Required work
Report how many lines hold the word "script"; give nothing but the number.

Rows from a 3D scene dataset
******

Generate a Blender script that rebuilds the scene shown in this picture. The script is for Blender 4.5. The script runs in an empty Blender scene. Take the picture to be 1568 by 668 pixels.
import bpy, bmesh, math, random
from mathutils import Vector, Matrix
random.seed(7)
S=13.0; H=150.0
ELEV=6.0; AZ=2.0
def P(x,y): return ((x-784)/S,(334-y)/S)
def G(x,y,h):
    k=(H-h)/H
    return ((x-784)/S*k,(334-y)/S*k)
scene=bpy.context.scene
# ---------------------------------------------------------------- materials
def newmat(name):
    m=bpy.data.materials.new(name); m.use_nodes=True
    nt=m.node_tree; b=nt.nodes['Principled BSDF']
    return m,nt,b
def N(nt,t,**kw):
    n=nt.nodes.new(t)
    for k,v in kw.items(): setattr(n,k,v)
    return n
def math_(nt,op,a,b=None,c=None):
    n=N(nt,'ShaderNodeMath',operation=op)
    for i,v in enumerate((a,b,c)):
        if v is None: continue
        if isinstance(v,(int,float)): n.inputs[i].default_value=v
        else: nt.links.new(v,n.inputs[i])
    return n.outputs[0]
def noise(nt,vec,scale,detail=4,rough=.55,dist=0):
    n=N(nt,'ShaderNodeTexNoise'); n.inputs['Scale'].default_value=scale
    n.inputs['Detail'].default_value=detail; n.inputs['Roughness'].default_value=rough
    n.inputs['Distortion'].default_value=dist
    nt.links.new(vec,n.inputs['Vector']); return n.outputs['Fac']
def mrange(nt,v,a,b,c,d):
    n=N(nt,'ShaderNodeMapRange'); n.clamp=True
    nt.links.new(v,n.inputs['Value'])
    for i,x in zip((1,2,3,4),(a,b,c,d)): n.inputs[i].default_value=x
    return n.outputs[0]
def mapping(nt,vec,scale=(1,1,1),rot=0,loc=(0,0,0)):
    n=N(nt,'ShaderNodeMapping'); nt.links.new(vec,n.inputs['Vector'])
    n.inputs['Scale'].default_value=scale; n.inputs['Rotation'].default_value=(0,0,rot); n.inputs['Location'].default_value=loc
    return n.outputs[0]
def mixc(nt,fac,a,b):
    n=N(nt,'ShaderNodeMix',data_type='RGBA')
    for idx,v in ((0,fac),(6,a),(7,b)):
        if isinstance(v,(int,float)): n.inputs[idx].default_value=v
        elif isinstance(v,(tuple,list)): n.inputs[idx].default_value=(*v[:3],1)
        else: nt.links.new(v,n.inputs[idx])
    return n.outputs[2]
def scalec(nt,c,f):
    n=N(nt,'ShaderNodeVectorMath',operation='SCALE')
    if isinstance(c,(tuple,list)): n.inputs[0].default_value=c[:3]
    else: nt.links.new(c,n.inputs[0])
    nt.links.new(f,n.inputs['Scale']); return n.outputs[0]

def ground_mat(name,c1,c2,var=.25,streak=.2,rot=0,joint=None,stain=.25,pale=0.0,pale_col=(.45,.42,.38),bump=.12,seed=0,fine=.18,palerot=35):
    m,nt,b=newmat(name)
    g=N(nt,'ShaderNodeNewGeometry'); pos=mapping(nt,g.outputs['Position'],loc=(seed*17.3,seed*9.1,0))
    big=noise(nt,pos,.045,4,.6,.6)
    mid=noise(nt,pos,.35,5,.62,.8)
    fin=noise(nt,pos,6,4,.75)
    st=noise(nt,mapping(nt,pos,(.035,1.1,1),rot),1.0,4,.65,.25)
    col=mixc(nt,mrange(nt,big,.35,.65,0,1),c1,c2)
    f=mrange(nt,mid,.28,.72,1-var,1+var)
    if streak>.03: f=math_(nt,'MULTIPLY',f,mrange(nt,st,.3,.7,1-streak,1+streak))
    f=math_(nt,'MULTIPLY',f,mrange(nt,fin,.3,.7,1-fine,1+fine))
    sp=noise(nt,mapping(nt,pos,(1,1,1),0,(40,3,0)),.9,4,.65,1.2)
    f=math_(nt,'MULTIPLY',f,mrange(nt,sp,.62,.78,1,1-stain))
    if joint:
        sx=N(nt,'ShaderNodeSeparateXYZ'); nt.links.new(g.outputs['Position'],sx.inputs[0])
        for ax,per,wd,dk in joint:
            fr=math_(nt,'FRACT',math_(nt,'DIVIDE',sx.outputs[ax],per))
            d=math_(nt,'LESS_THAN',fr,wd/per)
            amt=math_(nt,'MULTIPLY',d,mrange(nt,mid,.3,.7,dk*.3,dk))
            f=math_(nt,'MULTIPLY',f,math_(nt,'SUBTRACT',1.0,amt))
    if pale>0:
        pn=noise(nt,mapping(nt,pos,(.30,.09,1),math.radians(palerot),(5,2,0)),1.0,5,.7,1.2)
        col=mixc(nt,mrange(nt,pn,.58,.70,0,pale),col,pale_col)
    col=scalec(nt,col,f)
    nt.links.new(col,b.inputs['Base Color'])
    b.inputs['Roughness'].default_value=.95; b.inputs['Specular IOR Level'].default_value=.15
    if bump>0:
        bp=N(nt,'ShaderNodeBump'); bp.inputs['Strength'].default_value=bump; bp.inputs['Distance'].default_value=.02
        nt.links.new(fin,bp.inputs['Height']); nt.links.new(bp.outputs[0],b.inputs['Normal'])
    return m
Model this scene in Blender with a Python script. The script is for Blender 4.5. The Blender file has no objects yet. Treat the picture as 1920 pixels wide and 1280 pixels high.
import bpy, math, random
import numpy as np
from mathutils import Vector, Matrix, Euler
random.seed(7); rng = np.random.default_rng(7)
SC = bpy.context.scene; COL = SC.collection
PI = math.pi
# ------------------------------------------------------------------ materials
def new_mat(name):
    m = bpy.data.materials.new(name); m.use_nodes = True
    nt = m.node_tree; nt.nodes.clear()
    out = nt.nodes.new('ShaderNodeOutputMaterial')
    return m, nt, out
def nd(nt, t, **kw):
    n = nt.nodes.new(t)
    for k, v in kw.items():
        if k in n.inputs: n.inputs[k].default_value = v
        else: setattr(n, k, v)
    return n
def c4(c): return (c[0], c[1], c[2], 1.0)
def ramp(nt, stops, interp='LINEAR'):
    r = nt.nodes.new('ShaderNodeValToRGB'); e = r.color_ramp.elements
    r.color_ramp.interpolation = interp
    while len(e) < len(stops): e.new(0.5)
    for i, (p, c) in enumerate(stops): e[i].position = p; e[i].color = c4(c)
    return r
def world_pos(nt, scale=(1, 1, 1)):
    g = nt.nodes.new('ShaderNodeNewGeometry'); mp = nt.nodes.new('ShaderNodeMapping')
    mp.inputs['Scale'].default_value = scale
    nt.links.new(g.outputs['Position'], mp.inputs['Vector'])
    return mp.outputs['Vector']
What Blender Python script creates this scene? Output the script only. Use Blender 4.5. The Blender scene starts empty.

******

Final answer
3